Kampala, Uganda | THE INDEPENDENT | dfcu Bank has reported a 56% improvement in net profit to Shs29.3bn in the first six months to June.30 driven by a reduction in loan impairment.

The lender’s financial results released on Aug.24 show continuous growth in performance owed to aggressive loan collections and recoveries and intensified portfolio management that enabled it to deliver a 33% reduction in loan impairment and advances.

The results further indicate that the bank booked new business and grew its non-funded income by 25% with the mass customer acquisition done over the period.

On the balance sheet side, the lender’s liquid assets grew by 20% to Shs1.9tn in the first six months of 2023 from Shs1.5tn in the same period of 2022.

Growth in liquid assets was boosted by a 2% increase in customer deposits, an 8% growth in shareholders’ equity, and a 16% reduction in loans and advances.

Overall, total assets grew from Shs3.2tn in the first six months of 2022 to Shs3.3tn in the same period this year.

Key to note is that whereas loans and advances to customers reduced by 16% to Shs1.1tn in the first six months of 2023 from Shs1.3tn in the same period last year, the total number of borrowers served grew by 11% over the period as the bank increased its lending to individuals and businesses across the country.

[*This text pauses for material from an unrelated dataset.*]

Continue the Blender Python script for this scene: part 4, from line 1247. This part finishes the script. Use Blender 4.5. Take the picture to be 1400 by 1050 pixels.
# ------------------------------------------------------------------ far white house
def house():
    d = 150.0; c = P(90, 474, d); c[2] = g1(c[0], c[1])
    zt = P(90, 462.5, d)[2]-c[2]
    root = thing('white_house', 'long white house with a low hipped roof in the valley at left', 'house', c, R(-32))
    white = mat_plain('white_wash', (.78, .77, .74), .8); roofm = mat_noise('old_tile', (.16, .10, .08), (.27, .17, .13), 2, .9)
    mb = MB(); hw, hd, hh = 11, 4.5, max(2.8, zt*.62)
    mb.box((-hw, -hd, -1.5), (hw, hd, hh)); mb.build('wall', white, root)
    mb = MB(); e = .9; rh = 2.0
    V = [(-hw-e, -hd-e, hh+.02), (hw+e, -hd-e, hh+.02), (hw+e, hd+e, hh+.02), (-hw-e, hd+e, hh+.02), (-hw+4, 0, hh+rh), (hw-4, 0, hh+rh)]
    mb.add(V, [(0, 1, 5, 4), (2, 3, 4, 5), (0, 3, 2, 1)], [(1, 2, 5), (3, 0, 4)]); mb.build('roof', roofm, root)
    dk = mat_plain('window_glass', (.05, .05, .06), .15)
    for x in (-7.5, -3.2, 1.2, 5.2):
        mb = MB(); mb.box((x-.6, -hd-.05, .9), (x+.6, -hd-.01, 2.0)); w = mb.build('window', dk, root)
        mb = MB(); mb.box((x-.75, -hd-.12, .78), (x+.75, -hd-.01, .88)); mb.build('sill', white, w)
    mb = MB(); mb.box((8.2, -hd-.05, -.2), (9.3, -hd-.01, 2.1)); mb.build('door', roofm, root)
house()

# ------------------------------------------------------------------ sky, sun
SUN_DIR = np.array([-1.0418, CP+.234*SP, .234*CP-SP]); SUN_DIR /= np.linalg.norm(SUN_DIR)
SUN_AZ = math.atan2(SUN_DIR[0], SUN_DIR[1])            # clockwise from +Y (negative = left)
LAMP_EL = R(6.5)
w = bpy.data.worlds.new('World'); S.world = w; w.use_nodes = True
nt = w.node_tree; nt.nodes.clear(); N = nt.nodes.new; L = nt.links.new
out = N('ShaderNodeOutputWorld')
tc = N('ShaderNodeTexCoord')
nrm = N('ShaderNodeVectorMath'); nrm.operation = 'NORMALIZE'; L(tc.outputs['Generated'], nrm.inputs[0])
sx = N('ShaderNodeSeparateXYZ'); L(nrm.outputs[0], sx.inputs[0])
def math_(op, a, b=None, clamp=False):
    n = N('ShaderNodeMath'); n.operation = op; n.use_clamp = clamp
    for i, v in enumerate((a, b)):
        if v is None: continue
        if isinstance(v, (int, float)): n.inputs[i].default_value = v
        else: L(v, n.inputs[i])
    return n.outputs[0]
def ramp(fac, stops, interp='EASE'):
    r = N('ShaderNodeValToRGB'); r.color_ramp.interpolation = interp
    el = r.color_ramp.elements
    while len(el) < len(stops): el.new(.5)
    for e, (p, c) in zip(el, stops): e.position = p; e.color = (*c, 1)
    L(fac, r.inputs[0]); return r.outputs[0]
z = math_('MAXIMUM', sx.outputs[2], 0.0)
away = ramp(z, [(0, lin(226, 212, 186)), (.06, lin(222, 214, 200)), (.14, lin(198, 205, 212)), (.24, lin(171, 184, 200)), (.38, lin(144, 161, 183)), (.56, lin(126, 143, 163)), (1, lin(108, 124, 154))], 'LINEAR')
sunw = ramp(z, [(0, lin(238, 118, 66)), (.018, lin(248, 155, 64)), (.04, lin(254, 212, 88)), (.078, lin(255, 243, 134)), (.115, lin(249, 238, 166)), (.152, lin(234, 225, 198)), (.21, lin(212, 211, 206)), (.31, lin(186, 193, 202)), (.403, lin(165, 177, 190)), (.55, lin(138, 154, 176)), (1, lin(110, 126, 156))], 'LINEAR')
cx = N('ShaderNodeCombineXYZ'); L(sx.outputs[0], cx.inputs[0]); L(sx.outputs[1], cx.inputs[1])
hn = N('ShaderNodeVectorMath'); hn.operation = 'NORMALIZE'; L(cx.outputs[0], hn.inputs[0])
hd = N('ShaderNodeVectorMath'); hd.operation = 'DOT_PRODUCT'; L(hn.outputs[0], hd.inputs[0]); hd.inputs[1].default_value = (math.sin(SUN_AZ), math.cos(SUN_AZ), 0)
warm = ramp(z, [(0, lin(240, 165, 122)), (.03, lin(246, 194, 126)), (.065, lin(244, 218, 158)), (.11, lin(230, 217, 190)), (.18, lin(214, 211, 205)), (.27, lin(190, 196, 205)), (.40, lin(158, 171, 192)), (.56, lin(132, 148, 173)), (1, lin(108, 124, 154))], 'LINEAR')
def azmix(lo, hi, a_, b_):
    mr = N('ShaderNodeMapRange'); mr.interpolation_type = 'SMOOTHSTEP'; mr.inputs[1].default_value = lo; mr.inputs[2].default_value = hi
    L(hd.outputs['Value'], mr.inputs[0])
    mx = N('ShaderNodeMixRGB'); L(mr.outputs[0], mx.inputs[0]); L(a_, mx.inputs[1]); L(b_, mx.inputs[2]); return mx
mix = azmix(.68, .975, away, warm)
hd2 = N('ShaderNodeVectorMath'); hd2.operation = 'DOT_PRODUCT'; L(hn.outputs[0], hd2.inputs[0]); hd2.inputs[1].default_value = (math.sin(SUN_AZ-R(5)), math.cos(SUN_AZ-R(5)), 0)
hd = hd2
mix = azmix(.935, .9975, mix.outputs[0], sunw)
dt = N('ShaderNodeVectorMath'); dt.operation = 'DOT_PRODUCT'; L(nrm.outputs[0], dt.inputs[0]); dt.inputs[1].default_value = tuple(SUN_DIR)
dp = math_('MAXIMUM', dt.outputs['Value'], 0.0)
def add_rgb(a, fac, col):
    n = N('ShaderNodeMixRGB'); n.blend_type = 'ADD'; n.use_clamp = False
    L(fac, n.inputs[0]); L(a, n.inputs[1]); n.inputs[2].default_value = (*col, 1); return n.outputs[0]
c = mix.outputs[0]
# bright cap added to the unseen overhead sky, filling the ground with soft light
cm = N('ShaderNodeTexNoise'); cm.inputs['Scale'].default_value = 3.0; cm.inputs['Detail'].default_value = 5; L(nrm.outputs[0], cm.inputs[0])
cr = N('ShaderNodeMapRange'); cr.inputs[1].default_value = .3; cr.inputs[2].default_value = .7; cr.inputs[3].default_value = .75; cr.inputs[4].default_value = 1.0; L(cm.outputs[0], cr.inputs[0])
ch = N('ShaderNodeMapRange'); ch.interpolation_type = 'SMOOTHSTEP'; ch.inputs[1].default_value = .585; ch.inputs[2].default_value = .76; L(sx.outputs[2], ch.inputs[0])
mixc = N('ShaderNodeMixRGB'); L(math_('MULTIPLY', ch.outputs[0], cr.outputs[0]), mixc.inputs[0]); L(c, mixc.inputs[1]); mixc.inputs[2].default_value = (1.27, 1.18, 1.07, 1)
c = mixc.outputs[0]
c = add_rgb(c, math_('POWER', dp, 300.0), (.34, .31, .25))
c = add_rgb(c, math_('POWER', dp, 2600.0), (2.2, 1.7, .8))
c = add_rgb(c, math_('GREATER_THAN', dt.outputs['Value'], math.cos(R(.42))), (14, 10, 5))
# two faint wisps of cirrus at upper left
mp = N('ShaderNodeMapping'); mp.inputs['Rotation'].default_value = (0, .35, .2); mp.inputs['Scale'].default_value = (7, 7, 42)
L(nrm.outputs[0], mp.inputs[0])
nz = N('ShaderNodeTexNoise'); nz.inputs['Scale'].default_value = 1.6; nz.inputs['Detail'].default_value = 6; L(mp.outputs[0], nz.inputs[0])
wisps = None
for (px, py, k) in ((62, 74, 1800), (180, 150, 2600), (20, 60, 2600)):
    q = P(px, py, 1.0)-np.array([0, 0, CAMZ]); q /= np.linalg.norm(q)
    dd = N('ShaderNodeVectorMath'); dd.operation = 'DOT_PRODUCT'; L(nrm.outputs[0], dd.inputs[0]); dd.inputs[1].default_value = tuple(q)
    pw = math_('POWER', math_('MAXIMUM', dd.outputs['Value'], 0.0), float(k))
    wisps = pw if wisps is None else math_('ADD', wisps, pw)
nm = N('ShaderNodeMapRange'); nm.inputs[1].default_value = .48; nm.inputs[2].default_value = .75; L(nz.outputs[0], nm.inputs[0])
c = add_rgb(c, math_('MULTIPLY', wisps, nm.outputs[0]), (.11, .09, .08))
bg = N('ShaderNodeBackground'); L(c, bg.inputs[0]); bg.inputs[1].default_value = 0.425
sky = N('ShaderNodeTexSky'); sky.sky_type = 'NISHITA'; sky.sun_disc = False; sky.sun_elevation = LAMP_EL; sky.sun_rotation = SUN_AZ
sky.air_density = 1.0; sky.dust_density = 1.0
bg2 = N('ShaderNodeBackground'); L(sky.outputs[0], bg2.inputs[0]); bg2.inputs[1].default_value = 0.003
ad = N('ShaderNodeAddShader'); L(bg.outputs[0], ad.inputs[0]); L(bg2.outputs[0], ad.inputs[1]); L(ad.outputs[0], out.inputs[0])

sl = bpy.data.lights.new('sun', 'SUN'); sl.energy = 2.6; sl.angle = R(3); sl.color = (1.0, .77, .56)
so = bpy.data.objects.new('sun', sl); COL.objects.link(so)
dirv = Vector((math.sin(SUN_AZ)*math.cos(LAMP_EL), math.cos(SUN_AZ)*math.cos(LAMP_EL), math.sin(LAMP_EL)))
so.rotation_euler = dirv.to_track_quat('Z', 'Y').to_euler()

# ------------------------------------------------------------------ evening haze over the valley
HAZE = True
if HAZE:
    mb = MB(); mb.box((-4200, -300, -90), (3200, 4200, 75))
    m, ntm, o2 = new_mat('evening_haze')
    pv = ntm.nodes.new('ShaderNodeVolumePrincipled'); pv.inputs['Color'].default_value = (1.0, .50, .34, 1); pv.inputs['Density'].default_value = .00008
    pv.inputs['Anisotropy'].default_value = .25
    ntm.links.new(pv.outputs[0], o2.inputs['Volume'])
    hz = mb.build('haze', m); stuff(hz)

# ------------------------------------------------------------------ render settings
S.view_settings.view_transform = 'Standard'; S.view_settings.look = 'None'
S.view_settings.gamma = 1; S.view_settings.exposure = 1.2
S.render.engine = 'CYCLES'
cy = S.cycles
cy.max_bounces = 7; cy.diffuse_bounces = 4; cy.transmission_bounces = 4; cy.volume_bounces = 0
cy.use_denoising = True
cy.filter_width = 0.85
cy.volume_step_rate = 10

Operating expenses grew from Shs85bn in the first half of last year to 114bn in the same period of 2023 – signaling to management to further cut spending to drive the profitability of the business.

Well capitalized

Meanwhile, the bank’s executives said the business is well-capitalized and met the new capital requirements by the central bank without the need for new capital from the shareholders.

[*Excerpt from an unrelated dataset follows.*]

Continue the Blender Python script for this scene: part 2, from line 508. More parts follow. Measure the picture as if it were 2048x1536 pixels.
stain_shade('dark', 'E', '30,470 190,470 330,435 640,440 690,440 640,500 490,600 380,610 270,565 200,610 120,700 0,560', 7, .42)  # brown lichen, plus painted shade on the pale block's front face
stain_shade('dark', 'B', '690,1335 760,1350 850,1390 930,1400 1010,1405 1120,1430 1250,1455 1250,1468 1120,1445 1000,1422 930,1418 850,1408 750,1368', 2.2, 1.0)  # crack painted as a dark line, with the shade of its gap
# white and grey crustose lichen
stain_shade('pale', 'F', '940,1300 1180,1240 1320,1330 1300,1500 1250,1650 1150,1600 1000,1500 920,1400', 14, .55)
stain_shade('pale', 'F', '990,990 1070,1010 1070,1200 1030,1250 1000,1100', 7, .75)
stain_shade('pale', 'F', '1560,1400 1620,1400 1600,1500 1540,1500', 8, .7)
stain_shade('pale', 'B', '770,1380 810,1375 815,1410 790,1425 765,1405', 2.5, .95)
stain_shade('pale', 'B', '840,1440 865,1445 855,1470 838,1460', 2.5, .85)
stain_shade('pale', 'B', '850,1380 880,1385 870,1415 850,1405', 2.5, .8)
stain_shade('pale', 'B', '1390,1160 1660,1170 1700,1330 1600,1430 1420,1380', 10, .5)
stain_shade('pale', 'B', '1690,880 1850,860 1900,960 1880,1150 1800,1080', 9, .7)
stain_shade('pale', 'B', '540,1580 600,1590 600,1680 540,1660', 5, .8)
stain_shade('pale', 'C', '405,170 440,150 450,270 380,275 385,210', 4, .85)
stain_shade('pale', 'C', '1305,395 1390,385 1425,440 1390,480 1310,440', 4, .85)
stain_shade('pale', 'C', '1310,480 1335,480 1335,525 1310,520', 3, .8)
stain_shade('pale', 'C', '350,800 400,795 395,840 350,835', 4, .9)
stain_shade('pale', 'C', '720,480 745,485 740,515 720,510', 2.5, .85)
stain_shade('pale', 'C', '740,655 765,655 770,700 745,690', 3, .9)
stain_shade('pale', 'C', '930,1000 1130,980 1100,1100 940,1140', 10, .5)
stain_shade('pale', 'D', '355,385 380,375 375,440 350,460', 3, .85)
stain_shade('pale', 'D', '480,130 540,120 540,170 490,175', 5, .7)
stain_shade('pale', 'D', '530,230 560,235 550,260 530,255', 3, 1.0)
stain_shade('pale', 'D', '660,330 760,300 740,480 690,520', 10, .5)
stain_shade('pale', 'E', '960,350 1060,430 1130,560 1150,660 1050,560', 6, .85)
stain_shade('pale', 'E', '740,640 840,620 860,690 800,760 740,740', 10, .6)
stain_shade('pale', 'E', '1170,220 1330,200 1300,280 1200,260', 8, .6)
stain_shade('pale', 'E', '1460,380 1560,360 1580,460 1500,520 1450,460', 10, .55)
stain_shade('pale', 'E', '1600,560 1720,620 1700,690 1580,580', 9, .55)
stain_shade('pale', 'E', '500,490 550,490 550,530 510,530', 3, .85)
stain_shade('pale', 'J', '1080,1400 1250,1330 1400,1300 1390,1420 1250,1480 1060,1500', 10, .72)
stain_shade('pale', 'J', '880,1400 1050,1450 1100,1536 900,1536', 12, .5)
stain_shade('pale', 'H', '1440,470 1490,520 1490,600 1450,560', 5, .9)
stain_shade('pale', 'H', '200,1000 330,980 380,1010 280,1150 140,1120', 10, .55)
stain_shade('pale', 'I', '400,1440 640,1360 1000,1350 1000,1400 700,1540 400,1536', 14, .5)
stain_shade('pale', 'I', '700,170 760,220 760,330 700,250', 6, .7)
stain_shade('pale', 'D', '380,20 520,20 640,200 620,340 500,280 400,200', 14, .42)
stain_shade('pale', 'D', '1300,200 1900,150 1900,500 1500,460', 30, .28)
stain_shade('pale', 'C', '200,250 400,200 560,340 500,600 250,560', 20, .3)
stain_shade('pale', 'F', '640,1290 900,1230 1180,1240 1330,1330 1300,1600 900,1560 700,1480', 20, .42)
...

“As a company, we are committed to delivering shareholder value and paid dividends to shareholders after the recently concluded Annual General Meeting (AGM),” Charles M. Mudiwa, chief executive officer said, “We thank our shareholders for making the time to attend the AGM which was held virtually and all the relevant information was posted on our website.”

Besides financing large players in key economic sectors, dfcu continues to support Uganda’s economic transformation through support of national programs such as the Parish Development Model to drive economic growth at the household level according to Mudiwa.

“We remain a strong player in the agri-business space through strategic partnerships with key players such as Rabo Foundation, MasterCard, and our Agribusiness Development Centre (ADC),” he added.

Through these partnerships, the bank has provided access to finance for smallholder farmers, supported women in business, and accelerated small and medium enterprise growth.

Broadly, Mudiwa said, the first half of the year was marked by consistent improvement in the operating environment with inflation and other economic indicators trending positively, impacting the bank’s customer acquisition which grew by over 50%.

He also said, there was an uptick in cyber-related risks. “We enhanced our risk management capabilities and improved our operating efficiencies to deliver a seamless customer experience,” Mudiwa said.

Looking ahead, Mudiwa said the lender’s strategy is hinged on its purpose which is to “transform lives and businesses in Uganda”.

“We shall play in key sectors of the economy through our business segments in the areas of corporate and institutional banking, and retail banking through sector specialization, customer relationships, being digital and data-driven, and most importantly driving a performance culture,” Mudiwa said.

He added: “We will deliver greater customer and employee engagement, manage business risks, and ultimately deliver sustained financial performance.”